Achieving Isostatic Equilibrium
A craton is a body of rock which has achieved equilibrium. Fundamentally it has avoided deformation for a long period of time and exists in a state where there few tectonic forces that can reach it.

An orogen is a linear body of rock that has been heavily folded and faulted. It has been interpreted as once having been on the border of plate collisions.

Because these orogens have certain sets of features, they can be traced back to the time (potassium -argon dating) and the conditions under which they formed.

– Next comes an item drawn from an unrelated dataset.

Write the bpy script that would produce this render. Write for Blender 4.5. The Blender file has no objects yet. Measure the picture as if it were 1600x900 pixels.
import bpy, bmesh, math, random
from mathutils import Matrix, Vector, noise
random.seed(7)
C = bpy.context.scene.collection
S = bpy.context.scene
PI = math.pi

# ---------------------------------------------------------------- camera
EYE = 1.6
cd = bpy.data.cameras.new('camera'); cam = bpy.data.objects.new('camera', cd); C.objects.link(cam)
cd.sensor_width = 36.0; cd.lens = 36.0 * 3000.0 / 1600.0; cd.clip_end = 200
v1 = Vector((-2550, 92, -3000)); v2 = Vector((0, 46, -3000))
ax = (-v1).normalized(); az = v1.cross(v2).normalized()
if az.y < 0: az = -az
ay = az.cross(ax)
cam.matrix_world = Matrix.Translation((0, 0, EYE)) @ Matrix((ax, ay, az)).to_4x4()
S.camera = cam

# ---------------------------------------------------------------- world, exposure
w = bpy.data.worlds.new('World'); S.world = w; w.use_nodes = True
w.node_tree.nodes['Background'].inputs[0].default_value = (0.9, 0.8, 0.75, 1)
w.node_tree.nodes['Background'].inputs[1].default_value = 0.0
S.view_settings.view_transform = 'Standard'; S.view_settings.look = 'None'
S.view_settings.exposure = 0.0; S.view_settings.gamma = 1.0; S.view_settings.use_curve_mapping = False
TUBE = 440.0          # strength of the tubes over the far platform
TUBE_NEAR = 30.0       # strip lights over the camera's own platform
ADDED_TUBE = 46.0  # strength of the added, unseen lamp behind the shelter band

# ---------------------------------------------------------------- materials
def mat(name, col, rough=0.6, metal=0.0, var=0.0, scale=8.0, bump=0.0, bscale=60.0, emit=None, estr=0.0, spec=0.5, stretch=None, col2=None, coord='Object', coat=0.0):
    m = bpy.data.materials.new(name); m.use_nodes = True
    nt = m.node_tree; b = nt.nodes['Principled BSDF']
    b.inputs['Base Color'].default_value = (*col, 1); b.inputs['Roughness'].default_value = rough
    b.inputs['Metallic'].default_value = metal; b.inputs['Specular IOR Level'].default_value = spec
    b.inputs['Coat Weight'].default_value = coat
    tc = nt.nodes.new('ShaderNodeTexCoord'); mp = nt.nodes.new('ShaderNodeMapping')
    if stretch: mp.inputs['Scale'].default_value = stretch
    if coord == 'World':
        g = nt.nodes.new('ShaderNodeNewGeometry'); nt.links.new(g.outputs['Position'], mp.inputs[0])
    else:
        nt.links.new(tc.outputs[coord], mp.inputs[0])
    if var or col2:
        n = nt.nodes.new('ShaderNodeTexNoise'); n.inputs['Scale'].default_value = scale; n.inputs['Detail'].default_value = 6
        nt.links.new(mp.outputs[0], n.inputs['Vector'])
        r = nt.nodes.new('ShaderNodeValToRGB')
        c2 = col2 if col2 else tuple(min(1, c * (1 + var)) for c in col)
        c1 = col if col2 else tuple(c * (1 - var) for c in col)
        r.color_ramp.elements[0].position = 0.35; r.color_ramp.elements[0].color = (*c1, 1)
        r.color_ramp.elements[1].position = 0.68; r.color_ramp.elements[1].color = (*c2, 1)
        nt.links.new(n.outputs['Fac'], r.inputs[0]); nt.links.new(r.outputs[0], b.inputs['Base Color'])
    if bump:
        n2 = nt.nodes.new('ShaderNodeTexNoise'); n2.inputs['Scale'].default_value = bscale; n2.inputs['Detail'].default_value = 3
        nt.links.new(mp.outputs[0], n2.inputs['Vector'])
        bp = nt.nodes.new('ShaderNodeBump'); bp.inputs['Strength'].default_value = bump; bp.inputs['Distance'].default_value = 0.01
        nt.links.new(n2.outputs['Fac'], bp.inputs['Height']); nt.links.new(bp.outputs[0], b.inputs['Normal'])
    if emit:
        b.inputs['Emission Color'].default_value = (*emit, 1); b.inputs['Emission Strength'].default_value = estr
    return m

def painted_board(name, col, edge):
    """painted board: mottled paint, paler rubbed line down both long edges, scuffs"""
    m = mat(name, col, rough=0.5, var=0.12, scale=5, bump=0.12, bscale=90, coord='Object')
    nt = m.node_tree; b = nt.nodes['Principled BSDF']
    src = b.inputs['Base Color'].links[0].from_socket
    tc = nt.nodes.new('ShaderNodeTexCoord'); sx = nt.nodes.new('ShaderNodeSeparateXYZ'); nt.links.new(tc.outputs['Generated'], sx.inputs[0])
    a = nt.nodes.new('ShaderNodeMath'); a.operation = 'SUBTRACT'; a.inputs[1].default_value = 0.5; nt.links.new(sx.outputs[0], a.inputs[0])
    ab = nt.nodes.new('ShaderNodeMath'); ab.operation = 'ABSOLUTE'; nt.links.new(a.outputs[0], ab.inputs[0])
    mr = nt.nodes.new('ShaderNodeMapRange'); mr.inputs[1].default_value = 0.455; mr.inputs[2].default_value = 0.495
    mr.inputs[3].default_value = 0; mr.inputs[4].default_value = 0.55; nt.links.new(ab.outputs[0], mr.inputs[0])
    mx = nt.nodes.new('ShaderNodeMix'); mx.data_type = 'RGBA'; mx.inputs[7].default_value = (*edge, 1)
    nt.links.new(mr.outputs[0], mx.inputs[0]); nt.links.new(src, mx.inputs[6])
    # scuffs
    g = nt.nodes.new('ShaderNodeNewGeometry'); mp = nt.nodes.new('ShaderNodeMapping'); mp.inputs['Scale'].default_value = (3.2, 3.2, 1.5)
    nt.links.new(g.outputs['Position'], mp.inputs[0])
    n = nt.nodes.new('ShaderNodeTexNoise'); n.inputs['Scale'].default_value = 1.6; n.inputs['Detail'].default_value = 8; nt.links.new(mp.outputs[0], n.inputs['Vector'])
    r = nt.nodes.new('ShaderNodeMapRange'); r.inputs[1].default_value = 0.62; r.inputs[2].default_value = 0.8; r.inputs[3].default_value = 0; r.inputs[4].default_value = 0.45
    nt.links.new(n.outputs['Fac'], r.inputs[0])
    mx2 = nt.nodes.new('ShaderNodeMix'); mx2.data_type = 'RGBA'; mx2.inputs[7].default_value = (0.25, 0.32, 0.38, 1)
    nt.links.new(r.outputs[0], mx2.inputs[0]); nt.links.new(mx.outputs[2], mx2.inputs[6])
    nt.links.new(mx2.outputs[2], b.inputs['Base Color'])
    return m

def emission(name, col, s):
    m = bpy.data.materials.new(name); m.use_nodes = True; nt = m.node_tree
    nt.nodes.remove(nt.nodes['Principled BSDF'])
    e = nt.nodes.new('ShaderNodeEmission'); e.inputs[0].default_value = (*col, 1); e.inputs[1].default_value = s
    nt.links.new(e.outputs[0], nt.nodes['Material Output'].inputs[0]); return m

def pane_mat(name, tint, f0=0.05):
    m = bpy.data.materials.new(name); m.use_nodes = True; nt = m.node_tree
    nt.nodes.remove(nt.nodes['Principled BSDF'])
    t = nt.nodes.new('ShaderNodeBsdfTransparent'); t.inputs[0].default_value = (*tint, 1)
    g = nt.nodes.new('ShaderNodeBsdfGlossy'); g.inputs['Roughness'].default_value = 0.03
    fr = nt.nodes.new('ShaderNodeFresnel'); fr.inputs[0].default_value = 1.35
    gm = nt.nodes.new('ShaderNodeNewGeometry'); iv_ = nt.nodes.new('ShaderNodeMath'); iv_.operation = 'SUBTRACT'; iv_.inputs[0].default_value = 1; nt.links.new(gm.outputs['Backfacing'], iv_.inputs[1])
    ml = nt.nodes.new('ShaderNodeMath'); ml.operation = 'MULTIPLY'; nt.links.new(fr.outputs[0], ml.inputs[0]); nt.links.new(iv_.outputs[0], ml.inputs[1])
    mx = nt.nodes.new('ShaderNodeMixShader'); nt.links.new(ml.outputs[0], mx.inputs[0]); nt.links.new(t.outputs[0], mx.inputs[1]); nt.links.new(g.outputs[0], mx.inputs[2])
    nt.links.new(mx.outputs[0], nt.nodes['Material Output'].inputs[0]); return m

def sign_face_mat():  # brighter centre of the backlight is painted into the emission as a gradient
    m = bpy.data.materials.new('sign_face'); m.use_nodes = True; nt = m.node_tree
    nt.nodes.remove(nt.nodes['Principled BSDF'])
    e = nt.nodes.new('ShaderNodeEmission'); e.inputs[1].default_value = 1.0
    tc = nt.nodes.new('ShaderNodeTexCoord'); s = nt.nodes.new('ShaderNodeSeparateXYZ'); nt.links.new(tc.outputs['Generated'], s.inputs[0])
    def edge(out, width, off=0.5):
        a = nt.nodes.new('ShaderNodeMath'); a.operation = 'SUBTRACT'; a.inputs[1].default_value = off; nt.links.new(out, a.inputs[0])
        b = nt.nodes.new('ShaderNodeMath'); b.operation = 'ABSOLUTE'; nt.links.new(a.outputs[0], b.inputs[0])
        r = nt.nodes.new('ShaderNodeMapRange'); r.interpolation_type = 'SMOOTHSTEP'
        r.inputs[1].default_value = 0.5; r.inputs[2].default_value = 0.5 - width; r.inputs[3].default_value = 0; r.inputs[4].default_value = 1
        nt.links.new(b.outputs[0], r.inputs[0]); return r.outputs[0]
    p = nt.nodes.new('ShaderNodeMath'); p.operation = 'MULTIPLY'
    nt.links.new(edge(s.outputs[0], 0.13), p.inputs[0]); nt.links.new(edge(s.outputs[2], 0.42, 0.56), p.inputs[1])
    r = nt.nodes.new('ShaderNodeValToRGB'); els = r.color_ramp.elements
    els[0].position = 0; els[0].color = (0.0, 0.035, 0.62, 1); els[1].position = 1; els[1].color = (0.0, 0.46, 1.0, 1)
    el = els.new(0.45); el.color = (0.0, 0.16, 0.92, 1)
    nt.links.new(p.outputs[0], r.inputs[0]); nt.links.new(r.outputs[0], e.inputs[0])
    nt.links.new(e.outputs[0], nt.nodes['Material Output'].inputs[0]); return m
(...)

Continental Passive Margins

1.) Upper marine Clastics
last material formed from the normal ocean filling in.

2.) marine evaporates
earlier material formed as the ocean was shallow and evaporated at about the same rate as fill in.

3.) lower non-marine clastics
First material formed as rift valley separates and sediment washes down from valley walls.

Continental Convergent Margins

1.) paired metamorphic belts
The burial material in the trench and new high pressure/low temperature metamorphism by the compression of the sediment. (Melange)

This is paired with the regional metamorphism in the crust near the subduction zone.

2.) stratovolcanoes in magmatic arcs.
The remains of eroded volcanoes in an arc.

3.) granitic batholiths in linear belts.
fin ally somewhat linear batholiths which represent the cooled magma reserves of the old volcanic arc.

Continental Collision Margins

1.) Formation of intensely folded and thrusted mountain ranges.
these produce much metamorphic activity of all types and have sufficient energy to even cause rock melting hence igneous bodies.

2.) The highest mountain strata is typically marine strata.
It comes form the pushed up sediment along the former coast lines and years of deposition onto the original continental shelves.

3.) The presence of the serpentinites.
Alteration products of highly deformed ocean crust, also caught in the "squeeze".